Veni Vidi Vici, nouveau film du talentueux réalisateur autrichien Daniel Hoesl, coréalisé avec Julia Niemann, est une vraie comédie noire qui raconte une histoire d’excès et de pouvoir méchamment mortelle !

La famille Maynard composée d’Amon (Laurence Rupp), de sa femme Viktoria (Ursina Lardi), de Paula, sa fille adolescente (Olivia Goschler), issue d’un précédent mariage, et de deux filles adoptées par le couple. Ils mènent une vie fastueuse et rêvée de milliardaires… en apparence. Amon a pour passion la chasse, mais ses proies favorites ne sont pas les animaux.
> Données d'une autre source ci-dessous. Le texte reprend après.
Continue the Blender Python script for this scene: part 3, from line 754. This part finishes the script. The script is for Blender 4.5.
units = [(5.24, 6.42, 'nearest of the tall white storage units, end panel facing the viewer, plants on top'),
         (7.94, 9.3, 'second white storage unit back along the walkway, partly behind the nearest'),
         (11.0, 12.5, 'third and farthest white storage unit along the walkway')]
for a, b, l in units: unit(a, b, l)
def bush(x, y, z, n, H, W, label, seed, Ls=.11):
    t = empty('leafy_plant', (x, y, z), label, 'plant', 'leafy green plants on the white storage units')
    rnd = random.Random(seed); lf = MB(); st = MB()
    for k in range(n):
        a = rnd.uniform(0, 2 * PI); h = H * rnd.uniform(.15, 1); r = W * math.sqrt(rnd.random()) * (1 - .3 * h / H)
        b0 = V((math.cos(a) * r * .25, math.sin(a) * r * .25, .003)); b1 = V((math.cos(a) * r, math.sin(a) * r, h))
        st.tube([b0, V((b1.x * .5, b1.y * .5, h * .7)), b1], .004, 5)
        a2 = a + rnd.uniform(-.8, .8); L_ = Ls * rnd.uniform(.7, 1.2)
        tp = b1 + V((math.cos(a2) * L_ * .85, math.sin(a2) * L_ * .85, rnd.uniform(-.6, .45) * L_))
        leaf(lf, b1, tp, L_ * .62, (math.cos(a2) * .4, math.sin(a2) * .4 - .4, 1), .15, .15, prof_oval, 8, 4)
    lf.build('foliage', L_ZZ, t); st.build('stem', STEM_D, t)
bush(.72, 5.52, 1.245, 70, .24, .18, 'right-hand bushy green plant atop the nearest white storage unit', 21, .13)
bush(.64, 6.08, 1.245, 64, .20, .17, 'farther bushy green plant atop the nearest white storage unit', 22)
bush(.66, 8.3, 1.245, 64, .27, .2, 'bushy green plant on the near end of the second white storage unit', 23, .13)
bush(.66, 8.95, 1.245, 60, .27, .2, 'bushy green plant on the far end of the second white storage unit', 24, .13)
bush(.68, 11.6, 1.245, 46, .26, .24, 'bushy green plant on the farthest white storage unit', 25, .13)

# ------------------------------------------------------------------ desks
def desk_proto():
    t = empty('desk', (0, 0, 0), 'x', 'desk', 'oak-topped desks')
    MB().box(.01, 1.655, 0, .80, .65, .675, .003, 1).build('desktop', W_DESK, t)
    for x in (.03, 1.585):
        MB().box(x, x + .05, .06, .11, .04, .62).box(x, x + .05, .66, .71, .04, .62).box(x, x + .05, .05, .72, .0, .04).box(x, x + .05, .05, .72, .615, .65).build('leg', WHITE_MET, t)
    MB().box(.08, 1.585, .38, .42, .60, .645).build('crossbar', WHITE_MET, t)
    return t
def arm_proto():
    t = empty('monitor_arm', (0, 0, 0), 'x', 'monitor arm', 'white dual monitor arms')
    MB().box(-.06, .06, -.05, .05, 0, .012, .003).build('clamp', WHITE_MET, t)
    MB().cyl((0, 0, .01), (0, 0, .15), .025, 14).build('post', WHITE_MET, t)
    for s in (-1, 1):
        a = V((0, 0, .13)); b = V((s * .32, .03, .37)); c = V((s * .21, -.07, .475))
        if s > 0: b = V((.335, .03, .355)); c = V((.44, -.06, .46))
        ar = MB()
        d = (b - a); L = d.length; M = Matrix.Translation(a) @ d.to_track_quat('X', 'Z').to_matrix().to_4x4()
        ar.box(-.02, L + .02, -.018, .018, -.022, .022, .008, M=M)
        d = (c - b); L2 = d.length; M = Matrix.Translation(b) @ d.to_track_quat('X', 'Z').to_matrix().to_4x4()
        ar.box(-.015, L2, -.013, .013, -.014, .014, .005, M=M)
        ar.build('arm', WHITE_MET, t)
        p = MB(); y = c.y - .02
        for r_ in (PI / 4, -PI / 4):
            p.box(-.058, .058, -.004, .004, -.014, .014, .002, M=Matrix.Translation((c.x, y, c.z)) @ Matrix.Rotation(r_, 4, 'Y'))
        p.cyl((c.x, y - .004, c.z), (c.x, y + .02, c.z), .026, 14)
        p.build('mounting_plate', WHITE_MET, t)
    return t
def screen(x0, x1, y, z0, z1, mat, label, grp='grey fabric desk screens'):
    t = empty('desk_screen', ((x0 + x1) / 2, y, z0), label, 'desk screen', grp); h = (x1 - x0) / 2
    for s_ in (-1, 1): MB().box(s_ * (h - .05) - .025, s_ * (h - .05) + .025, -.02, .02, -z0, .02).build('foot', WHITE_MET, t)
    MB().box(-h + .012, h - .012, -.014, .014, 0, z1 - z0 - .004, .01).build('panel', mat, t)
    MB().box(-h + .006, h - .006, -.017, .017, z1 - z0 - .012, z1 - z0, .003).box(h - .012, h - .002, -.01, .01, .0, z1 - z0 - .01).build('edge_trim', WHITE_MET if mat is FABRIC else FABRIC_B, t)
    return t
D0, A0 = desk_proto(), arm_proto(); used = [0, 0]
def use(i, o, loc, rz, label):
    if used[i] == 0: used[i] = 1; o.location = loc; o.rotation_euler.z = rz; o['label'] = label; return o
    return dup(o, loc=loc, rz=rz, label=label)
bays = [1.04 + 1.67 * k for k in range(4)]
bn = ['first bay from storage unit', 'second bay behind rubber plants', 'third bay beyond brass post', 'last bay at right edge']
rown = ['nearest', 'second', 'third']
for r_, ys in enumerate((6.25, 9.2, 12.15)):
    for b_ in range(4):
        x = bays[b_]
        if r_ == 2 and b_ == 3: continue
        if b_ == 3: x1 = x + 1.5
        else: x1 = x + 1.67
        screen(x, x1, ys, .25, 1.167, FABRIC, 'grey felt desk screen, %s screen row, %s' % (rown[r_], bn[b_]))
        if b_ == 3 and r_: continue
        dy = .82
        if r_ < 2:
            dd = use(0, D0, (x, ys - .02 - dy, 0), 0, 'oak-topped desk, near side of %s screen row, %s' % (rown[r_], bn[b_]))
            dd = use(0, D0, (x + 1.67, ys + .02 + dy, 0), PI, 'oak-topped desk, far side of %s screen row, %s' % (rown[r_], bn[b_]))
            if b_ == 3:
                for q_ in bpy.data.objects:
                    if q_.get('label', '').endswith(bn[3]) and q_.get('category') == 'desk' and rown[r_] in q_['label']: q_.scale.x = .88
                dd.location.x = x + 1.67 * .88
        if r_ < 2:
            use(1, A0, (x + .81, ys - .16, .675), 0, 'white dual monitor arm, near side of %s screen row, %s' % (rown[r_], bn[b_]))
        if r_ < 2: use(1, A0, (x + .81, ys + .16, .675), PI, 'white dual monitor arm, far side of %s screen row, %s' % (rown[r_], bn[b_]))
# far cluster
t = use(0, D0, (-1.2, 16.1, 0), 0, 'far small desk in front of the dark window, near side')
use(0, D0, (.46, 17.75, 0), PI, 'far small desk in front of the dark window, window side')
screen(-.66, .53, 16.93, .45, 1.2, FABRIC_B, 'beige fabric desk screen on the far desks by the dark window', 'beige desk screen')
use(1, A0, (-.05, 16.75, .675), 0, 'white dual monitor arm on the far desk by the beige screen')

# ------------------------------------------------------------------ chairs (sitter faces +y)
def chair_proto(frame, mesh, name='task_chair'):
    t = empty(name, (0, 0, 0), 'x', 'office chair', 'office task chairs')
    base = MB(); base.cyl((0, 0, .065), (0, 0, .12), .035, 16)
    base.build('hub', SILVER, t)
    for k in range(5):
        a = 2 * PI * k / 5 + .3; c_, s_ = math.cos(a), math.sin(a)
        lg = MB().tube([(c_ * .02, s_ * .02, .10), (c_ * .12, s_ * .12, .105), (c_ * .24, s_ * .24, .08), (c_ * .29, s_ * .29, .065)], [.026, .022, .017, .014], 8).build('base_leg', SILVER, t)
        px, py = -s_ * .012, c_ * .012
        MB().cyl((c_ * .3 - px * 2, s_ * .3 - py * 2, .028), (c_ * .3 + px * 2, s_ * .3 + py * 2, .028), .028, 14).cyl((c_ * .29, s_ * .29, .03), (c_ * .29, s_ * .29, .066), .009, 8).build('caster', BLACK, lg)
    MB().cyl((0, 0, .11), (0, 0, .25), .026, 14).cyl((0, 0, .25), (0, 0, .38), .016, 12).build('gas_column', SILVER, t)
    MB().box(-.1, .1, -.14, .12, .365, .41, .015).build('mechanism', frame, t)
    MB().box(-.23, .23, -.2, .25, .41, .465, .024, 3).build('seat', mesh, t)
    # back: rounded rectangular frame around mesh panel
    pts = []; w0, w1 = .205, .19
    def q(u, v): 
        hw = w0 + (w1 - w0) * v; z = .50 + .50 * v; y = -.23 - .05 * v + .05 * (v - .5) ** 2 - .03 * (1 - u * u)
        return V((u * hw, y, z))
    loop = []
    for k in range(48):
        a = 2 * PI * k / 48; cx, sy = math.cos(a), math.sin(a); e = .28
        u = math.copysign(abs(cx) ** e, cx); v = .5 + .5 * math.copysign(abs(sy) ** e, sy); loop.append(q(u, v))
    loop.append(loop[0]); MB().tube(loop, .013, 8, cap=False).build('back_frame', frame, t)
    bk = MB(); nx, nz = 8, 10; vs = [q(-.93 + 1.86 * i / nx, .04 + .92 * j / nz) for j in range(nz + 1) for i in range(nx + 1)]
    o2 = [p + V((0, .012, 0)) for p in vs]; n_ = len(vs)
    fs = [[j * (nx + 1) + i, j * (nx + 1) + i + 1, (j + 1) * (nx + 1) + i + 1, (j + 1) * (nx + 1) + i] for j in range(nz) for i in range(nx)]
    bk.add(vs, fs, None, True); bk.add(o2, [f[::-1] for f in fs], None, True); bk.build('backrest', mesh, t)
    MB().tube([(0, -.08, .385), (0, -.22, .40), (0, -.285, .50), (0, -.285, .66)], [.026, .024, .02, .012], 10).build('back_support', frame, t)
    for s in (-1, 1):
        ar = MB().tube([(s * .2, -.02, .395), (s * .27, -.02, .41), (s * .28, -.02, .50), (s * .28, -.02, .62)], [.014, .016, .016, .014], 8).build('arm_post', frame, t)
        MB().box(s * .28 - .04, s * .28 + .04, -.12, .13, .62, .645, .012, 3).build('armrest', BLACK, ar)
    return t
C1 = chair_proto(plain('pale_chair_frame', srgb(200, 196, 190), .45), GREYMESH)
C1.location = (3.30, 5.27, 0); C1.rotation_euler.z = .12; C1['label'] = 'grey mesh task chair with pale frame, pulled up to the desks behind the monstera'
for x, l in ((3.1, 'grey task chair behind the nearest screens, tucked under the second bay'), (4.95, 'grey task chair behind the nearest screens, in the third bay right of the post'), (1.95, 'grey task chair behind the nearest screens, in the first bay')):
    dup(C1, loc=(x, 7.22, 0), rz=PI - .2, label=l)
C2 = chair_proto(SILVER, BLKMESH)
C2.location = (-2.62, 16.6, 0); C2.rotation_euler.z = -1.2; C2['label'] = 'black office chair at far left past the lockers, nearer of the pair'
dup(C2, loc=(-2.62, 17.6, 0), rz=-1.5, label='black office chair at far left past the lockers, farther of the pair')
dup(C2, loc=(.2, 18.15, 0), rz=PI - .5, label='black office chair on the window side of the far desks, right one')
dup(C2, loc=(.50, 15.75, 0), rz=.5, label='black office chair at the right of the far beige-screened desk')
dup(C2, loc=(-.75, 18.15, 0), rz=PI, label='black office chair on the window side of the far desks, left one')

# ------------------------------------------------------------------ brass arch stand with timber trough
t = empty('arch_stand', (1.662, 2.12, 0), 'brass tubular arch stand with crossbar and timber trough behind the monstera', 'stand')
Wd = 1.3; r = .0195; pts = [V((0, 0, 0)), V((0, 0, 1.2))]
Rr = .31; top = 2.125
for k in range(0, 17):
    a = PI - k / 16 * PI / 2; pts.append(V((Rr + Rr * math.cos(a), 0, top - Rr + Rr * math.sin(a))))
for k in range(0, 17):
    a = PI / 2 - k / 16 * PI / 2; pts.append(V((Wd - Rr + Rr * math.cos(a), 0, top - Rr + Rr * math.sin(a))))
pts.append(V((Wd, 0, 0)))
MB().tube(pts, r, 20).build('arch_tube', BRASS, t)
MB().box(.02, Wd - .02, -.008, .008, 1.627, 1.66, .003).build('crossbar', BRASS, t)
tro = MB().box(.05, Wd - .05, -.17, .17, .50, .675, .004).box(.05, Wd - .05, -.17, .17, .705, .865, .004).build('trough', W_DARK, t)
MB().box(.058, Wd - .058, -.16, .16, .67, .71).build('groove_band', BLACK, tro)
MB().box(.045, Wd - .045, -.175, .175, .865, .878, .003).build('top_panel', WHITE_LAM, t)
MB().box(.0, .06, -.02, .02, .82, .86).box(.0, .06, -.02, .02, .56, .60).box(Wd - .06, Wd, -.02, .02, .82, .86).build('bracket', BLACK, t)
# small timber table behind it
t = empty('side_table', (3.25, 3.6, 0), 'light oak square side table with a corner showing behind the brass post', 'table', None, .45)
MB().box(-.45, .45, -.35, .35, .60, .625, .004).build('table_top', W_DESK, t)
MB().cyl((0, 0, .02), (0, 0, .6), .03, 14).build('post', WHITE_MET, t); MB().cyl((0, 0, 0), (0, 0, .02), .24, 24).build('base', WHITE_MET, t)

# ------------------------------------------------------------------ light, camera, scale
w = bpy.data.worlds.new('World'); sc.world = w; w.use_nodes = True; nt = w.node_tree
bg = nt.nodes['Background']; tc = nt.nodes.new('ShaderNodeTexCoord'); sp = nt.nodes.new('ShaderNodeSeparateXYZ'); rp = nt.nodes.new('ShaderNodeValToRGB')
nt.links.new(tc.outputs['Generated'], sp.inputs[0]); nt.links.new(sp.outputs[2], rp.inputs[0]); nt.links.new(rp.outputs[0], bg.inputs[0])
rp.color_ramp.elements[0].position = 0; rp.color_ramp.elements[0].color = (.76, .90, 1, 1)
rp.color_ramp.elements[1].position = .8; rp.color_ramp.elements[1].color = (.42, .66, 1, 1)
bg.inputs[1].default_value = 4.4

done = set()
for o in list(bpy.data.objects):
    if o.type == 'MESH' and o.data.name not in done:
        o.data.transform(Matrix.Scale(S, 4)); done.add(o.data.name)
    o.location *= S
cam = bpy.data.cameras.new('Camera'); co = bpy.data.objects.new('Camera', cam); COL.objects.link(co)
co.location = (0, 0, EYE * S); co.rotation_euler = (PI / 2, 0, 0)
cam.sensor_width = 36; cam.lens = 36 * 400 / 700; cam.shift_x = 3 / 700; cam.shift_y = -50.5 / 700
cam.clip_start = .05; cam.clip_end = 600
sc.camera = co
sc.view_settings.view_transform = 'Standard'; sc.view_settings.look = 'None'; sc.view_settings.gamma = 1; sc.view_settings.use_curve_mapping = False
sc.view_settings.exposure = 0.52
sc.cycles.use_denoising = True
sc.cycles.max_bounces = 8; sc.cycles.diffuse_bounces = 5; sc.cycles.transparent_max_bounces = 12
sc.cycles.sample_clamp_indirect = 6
Malgré des accusations de plus en plus nombreuses et précises, ce clan se pense totalement au-dessus des lois.

L’épigraphe d’ouverture est on ne peut plus interpellant et signifiant : « La question est de savoir qui m’arrêtera ». Cette citation, tirée du roman controversé La Source vive (qui avait été adapté au cinéma par King Vidor en 1949) de l’écrivain Ayn Rand, est le point de départ du scénario, et dès que les premières images commencent à défiler devant nos yeux, nous comprenons exactement de quoi il s’agit. Ayn Rand était la figure de proue d’une pensée néolibérale aux États-Unis. Ses romans mettent toujours en scène des personnages extrêmement égocentriques qui s’en tirent à bon compte. « Il est intéressant de noter qu’elle est morte dans la pauvreté, seule dans son appartement » rappelle Niemann dans une interview.

Drôle et cruel à la fois

La force du film repose en fait sur deux colonnes fondamentale, dont la première est tout bonnement le scénario intelligent et pointu. C’est drôle et cruel à la fois. Cependant, cet élément doit nécessairement fonctionner en harmonie avec l’autre. Un récit efficace exige des performances à la hauteur des enjeux qu’il met en avant. Heureusement, le film de Julia Niemann et David Hoesl bénéficie d’une distribution impeccable. La performance de Laurence Rupp, notamment, dans le rôle de Maynard est somptueusement équilibrée. Que dire d’Olivia Goschler, froide et quasiment indéchiffrable, ce qui, combiné à son étrange gentillesse, est purement effrayant mais tellement en adéquation avec son personnage. « L’éthique. Quelle perte de temps ! » s’écrira-t-elle – elle-même particulièrement sadique, soit dit en passant, un choix qui s’inscrit bien dans la thèse de Niemann et Hoesl – à propos du respect des règles. Dans cette perspective, le réalisateur sait faire vibrer notre corde sensible à plusieurs reprises, alors que nous voyons plusieurs personnes « normales » tenter de prendre à partie les jeux malsains de la famille en essayant d’avoir un impact concret. L’un d’entre eux, un journaliste nommé Volter (Dominik Warta), est tellement pris par les réalités écrasantes de l’argent qui accompagne le pouvoir, qu’il finit par en être lui-même prisonnier (et en dire plus serait évidemment gâcher le plaisir).gg

Il est intéressant aussi de percevoir la dissonance frappante entre la surface sereine, esthétique et en même temps réaliste de Veni Vidi Vici et la façon dont le film enfonce le clou en utilisant la critique sociale poussée à l’excès, comme on a déjà pu le voir dans des œuvres telles que Snowpiercer, Infinity Pool, The Square ou Sans filtre. L’efficacité du film dépend alors en partie du spectateur. Certains apprécieront le portrait sombre que dresse cette satire de classe. D’autres apprécieront la comédie noire d’un tueur en série qui opère si ouvertement qu’il ne demande qu’à être attrapé. D’autres encore ne supporteront tout simplement pas le cynisme glaçant du récit. Quoi qu’il en soit, le message du scénario de David Hoesl est clair : tous ceux qui ne sont pas au sommet de la société ne sont alors que des proies.